Sandy Hook Massacre Anniversary: Most Americans reject tighter gun controls
Pew Research Centre survey finds that for the first time in 20 years majority of Americans favour gun rights
On the second anniversary of the Sandy Hook shootings, in Newtown, Connecticut, in which 20 children and seven adults were shot and killed by gunman Adam Lanza, a poll shows that the majority of Americans support their second amendment-protected right to bear arms over tighter restriction of access to firearms.
The research by the Pew Research Centre this month found that 52% of respondents said it was more important to protect existing gun ownership rights, while 46% said that they thought it was more important to control access to firearms.
The centre said that it was the first time in two decades that a survey had found the majority of Americans in favour of gun rights over gun control, with a 2000 survey showing 29% saying gun rights were more important, and a survey one month after the killings in Newtown, Connecticut, finding that 45% favoured gun rights.
"To some extent, this is the continuation of a trend," Jocelyn Kiley, associate director for research at the Pew Research Center – a politically neutral thinktank – told the New York Times. "It may be that Newtown stunted that trend to some extent."
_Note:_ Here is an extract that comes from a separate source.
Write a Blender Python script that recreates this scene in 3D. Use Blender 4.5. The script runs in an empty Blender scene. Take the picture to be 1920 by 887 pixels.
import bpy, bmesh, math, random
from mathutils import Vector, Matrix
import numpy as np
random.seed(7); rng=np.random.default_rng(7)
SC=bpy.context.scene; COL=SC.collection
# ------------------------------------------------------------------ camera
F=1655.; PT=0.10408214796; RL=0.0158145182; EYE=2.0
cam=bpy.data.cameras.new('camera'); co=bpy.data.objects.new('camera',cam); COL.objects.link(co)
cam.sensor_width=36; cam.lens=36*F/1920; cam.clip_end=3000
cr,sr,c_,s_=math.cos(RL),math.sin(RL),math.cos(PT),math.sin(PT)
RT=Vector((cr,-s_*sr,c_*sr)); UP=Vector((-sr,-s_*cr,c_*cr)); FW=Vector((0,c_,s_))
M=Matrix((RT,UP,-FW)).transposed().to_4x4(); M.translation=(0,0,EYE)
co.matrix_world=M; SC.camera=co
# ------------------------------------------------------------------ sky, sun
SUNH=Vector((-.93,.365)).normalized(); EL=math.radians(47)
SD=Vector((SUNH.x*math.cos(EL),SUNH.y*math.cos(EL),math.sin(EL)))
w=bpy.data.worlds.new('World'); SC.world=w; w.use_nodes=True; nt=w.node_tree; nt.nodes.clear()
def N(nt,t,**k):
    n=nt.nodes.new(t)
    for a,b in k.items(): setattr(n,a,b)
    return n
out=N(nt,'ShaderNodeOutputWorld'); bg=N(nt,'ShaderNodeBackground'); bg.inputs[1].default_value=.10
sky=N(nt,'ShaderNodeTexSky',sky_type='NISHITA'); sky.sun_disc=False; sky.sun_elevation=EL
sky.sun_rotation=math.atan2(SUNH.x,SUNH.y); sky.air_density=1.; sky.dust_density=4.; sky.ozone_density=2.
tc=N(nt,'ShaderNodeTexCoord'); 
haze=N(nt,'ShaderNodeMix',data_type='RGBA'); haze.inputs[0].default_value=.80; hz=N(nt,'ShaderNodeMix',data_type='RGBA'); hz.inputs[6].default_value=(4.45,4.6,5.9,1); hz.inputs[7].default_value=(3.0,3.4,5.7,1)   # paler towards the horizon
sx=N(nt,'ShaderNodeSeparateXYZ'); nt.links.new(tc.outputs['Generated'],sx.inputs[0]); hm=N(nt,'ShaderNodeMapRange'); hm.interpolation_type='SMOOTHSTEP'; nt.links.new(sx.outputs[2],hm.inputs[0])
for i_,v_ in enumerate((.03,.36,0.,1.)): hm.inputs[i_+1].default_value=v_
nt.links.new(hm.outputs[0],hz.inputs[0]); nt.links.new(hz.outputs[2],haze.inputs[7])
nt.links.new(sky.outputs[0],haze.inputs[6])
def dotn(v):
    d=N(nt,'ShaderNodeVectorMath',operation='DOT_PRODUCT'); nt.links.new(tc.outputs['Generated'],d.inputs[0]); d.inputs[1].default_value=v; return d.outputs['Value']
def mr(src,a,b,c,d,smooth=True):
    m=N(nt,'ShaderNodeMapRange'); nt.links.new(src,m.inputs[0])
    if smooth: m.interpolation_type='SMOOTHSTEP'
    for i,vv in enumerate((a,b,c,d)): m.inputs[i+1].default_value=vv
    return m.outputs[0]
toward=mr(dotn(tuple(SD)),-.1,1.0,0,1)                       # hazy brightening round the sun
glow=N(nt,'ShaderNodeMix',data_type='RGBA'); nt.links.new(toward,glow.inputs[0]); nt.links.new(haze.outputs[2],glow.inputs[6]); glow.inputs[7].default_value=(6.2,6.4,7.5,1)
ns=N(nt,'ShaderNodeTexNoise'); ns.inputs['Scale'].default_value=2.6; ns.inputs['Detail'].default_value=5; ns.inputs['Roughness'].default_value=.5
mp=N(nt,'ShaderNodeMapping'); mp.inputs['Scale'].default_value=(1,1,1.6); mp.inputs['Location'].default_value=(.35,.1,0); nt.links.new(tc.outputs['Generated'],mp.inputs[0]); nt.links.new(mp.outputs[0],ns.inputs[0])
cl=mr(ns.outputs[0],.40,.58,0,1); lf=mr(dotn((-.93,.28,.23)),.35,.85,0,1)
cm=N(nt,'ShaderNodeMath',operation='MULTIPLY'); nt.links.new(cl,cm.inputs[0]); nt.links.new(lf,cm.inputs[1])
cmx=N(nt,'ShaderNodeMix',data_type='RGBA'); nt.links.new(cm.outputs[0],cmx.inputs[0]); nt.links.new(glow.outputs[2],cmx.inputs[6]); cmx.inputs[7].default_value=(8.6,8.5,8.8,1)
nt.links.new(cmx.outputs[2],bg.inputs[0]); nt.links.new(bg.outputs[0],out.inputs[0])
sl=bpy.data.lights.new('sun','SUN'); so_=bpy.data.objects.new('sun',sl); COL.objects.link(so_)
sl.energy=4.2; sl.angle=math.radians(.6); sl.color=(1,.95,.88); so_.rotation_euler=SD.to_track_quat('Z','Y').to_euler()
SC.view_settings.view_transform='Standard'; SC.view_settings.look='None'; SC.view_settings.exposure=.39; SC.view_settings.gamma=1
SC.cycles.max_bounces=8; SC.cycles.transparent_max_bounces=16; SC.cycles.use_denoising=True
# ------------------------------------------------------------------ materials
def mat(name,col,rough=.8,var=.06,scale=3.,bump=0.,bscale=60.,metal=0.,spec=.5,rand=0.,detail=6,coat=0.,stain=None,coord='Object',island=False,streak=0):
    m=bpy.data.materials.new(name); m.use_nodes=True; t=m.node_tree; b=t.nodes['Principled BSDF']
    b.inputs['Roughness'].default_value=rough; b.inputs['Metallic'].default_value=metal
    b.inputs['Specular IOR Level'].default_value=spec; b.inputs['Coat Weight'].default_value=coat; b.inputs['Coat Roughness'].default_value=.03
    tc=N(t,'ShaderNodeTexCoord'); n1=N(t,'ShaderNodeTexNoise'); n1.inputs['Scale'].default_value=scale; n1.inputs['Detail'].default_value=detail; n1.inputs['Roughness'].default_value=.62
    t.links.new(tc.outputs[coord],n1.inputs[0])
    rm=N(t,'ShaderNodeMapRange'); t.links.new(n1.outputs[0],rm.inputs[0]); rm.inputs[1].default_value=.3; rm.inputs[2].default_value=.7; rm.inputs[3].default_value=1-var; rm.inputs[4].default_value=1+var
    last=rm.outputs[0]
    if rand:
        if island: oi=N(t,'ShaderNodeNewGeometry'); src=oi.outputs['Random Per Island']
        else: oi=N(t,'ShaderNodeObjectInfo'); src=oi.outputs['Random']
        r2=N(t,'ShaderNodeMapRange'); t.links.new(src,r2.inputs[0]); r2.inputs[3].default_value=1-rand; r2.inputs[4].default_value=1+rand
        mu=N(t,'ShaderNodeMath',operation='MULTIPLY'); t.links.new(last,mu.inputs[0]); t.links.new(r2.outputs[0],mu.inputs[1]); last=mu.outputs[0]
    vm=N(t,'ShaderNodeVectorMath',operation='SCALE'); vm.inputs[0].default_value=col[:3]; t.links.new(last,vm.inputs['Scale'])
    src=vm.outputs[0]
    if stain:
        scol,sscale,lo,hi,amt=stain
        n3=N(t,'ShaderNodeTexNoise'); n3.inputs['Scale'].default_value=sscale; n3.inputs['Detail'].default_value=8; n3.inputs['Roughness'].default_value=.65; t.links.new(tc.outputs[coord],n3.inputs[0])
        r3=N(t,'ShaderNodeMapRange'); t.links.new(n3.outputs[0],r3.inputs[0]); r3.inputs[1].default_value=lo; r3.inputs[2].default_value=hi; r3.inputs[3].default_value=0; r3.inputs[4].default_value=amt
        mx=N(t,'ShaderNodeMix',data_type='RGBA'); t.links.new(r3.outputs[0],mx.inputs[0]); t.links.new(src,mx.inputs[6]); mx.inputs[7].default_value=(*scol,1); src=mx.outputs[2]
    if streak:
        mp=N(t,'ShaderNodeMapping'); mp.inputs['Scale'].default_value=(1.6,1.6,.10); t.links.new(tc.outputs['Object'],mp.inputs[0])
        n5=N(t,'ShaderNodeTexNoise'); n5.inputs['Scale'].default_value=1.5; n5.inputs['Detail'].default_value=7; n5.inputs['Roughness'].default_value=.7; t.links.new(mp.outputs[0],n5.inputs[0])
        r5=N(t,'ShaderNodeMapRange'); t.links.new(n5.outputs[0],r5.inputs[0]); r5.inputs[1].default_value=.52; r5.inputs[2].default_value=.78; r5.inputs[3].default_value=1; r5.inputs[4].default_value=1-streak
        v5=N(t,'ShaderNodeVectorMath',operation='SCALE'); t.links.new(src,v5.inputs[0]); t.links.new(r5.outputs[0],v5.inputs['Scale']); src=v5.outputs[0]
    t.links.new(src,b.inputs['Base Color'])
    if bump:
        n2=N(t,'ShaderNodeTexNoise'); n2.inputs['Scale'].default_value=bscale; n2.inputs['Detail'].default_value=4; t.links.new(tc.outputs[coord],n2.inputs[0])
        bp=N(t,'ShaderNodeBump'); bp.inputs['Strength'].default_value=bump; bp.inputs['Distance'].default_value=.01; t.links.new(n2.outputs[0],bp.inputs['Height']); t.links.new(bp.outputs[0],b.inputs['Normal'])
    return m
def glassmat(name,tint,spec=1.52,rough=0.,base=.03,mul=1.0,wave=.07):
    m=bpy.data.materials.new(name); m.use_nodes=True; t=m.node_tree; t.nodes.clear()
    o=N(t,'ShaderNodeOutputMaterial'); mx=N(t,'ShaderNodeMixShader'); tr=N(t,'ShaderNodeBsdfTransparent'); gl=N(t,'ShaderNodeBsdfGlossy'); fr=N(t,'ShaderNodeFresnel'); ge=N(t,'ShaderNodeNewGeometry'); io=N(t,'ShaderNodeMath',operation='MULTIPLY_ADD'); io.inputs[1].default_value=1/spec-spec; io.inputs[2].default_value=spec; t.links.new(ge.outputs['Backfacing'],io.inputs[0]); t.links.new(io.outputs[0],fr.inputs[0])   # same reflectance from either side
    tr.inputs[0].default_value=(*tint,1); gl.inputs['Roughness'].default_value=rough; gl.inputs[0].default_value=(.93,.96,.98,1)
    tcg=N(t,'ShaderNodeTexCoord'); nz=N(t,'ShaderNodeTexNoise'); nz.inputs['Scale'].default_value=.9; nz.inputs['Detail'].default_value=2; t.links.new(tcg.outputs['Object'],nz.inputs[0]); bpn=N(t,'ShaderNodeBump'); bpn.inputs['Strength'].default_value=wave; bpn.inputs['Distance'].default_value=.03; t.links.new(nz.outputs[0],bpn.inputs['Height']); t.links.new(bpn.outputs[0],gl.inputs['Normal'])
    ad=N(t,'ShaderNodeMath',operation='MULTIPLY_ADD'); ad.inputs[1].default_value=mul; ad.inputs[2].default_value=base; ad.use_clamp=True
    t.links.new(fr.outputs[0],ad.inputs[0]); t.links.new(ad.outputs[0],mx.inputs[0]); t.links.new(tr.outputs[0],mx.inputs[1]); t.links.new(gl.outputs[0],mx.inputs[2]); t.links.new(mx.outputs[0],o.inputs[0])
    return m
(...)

The killings at Sandy Hook Elementary School led to widespread calls for access to firearms to be restricted, and tighter background checks to be introduced for those buying them.
As part of the poll, 57% also said that they believed that gun ownership helped to protect people from crime, while 38% said it would be more likely to endanger them.
However, other polls show that Americans favour specific gun control policies. When surveyed by Quinnipiac in July, 97% of respondents said they favoured the introduction of background checks on people purchasing firearms.
The US Senate has yet to pass legislation restricting gun ownership rights in the wake of Sandy Hook.